** start of INFORMATION PROVIDED **

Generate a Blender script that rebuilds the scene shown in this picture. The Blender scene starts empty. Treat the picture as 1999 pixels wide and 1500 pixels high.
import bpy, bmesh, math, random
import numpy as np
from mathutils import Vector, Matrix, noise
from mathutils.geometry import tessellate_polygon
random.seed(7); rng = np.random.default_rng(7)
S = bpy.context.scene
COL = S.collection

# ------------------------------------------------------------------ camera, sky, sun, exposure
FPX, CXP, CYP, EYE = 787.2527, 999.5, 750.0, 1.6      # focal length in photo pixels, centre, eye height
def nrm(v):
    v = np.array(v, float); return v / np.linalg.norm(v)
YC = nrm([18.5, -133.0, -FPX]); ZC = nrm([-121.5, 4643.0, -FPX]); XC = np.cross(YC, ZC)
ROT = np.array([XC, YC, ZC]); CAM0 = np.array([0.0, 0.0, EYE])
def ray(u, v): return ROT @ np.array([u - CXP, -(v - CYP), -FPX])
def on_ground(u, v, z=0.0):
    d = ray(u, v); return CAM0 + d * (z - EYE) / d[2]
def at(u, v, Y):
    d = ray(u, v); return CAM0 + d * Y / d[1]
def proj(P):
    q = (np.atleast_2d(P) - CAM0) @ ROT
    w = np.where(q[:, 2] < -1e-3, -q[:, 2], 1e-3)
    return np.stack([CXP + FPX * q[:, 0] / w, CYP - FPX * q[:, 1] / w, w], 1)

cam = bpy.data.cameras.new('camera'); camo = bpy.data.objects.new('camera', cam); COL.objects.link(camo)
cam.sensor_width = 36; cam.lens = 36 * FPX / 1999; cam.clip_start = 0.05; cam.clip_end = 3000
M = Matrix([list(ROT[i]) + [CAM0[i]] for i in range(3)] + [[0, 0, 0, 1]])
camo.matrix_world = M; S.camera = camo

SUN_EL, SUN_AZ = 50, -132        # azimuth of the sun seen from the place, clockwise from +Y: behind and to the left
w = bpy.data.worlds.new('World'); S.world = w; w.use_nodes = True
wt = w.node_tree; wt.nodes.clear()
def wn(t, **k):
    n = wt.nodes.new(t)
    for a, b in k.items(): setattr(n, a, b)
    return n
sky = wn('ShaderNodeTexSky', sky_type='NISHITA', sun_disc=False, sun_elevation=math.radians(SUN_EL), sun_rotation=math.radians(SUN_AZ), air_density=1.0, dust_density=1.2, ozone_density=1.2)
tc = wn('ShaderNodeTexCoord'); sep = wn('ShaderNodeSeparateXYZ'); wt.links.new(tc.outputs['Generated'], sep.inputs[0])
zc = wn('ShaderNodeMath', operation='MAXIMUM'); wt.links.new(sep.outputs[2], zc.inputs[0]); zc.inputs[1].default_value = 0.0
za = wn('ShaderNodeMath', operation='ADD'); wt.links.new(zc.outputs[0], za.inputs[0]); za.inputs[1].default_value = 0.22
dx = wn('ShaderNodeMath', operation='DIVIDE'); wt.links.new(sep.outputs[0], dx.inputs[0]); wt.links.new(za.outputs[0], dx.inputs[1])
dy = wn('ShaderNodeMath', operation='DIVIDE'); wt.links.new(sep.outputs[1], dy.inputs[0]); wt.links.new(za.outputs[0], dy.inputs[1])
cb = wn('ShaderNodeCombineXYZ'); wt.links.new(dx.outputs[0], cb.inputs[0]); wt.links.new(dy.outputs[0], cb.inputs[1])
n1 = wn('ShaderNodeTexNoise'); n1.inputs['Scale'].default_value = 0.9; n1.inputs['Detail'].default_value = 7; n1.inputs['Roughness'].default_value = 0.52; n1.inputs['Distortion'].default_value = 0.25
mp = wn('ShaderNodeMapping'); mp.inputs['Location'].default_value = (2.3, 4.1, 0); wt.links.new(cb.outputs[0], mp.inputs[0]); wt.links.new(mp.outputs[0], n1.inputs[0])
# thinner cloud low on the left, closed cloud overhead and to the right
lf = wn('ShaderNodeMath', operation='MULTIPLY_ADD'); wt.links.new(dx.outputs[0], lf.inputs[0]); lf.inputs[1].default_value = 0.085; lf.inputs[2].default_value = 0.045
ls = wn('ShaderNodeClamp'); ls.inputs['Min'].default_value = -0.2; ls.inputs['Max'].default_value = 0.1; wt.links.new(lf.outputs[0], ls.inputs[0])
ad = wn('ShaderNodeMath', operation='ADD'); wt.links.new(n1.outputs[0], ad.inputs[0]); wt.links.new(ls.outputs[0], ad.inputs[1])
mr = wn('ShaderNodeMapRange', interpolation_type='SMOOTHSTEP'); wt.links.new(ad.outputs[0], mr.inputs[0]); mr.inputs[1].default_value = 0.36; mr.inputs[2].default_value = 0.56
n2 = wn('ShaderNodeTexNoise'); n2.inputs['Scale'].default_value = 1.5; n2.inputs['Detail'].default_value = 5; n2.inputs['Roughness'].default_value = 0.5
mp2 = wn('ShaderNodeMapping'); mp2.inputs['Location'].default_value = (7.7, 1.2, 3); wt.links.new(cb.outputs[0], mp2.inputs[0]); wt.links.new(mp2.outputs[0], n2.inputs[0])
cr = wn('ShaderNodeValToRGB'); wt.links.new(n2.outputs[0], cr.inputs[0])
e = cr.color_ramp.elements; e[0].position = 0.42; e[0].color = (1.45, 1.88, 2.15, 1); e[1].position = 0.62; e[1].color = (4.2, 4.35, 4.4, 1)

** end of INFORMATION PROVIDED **

**WHAT THE TASK REQUIRES:** Copy out each line exactly.

**FINISHED ANSWER:**
Generate a Blender script that rebuilds the scene shown in this picture. The Blender scene starts empty. Treat the picture as 1999 pixels wide and 1500 pixels high.
import bpy, bmesh, math, random
import numpy as np
from mathutils import Vector, Matrix, noise
from mathutils.geometry import tessellate_polygon
random.seed(7); rng = np.random.default_rng(7)
S = bpy.context.scene
COL = S.collection

# ------------------------------------------------------------------ camera, sky, sun, exposure
FPX, CXP, CYP, EYE = 787.2527, 999.5, 750.0, 1.6      # focal length in photo pixels, centre, eye height
def nrm(v):
    v = np.array(v, float); return v / np.linalg.norm(v)
YC = nrm([18.5, -133.0, -FPX]); ZC = nrm([-121.5, 4643.0, -FPX]); XC = np.cross(YC, ZC)
ROT = np.array([XC, YC, ZC]); CAM0 = np.array([0.0, 0.0, EYE])
def ray(u, v): return ROT @ np.array([u - CXP, -(v - CYP), -FPX])
def on_ground(u, v, z=0.0):
    d = ray(u, v); return CAM0 + d * (z - EYE) / d[2]
def at(u, v, Y):
    d = ray(u, v); return CAM0 + d * Y / d[1]
def proj(P):
    q = (np.atleast_2d(P) - CAM0) @ ROT
    w = np.where(q[:, 2] < -1e-3, -q[:, 2], 1e-3)
    return np.stack([CXP + FPX * q[:, 0] / w, CYP - FPX * q[:, 1] / w, w], 1)

cam = bpy.data.cameras.new('camera'); camo = bpy.data.objects.new('camera', cam); COL.objects.link(camo)
cam.sensor_width = 36; cam.lens = 36 * FPX / 1999; cam.clip_start = 0.05; cam.clip_end = 3000
M = Matrix([list(ROT[i]) + [CAM0[i]] for i in range(3)] + [[0, 0, 0, 1]])
camo.matrix_world = M; S.camera = camo

SUN_EL, SUN_AZ = 50, -132        # azimuth of the sun seen from the place, clockwise from +Y: behind and to the left
w = bpy.data.worlds.new('World'); S.world = w; w.use_nodes = True
wt = w.node_tree; wt.nodes.clear()
def wn(t, **k):
    n = wt.nodes.new(t)
    for a, b in k.items(): setattr(n, a, b)
    return n
sky = wn('ShaderNodeTexSky', sky_type='NISHITA', sun_disc=False, sun_elevation=math.radians(SUN_EL), sun_rotation=math.radians(SUN_AZ), air_density=1.0, dust_density=1.2, ozone_density=1.2)
tc = wn('ShaderNodeTexCoord'); sep = wn('ShaderNodeSeparateXYZ'); wt.links.new(tc.outputs['Generated'], sep.inputs[0])
zc = wn('ShaderNodeMath', operation='MAXIMUM'); wt.links.new(sep.outputs[2], zc.inputs[0]); zc.inputs[1].default_value = 0.0
za = wn('ShaderNodeMath', operation='ADD'); wt.links.new(zc.outputs[0], za.inputs[0]); za.inputs[1].default_value = 0.22
dx = wn('ShaderNodeMath', operation='DIVIDE'); wt.links.new(sep.outputs[0], dx.inputs[0]); wt.links.new(za.outputs[0], dx.inputs[1])
dy = wn('ShaderNodeMath', operation='DIVIDE'); wt.links.new(sep.outputs[1], dy.inputs[0]); wt.links.new(za.outputs[0], dy.inputs[1])
cb = wn('ShaderNodeCombineXYZ'); wt.links.new(dx.outputs[0], cb.inputs[0]); wt.links.new(dy.outputs[0], cb.inputs[1])
n1 = wn('ShaderNodeTexNoise'); n1.inputs['Scale'].default_value = 0.9; n1.inputs['Detail'].default_value = 7; n1.inputs['Roughness'].default_value = 0.52; n1.inputs['Distortion'].default_value = 0.25
mp = wn('ShaderNodeMapping'); mp.inputs['Location'].default_value = (2.3, 4.1, 0); wt.links.new(cb.outputs[0], mp.inputs[0]); wt.links.new(mp.outputs[0], n1.inputs[0])
# thinner cloud low on the left, closed cloud overhead and to the right
lf = wn('ShaderNodeMath', operation='MULTIPLY_ADD'); wt.links.new(dx.outputs[0], lf.inputs[0]); lf.inputs[1].default_value = 0.085; lf.inputs[2].default_value = 0.045
ls = wn('ShaderNodeClamp'); ls.inputs['Min'].default_value = -0.2; ls.inputs['Max'].default_value = 0.1; wt.links.new(lf.outputs[0], ls.inputs[0])
ad = wn('ShaderNodeMath', operation='ADD'); wt.links.new(n1.outputs[0], ad.inputs[0]); wt.links.new(ls.outputs[0], ad.inputs[1])
mr = wn('ShaderNodeMapRange', interpolation_type='SMOOTHSTEP'); wt.links.new(ad.outputs[0], mr.inputs[0]); mr.inputs[1].default_value = 0.36; mr.inputs[2].default_value = 0.56
n2 = wn('ShaderNodeTexNoise'); n2.inputs['Scale'].default_value = 1.5; n2.inputs['Detail'].default_value = 5; n2.inputs['Roughness'].default_value = 0.5
mp2 = wn('ShaderNodeMapping'); mp2.inputs['Location'].default_value = (7.7, 1.2, 3); wt.links.new(cb.outputs[0], mp2.inputs[0]); wt.links.new(mp2.outputs[0], n2.inputs[0])
cr = wn('ShaderNodeValToRGB'); wt.links.new(n2.outputs[0], cr.inputs[0])
e = cr.color_ramp.elements; e[0].position = 0.42; e[0].color = (1.45, 1.88, 2.15, 1); e[1].position = 0.62; e[1].color = (4.2, 4.35, 4.4, 1)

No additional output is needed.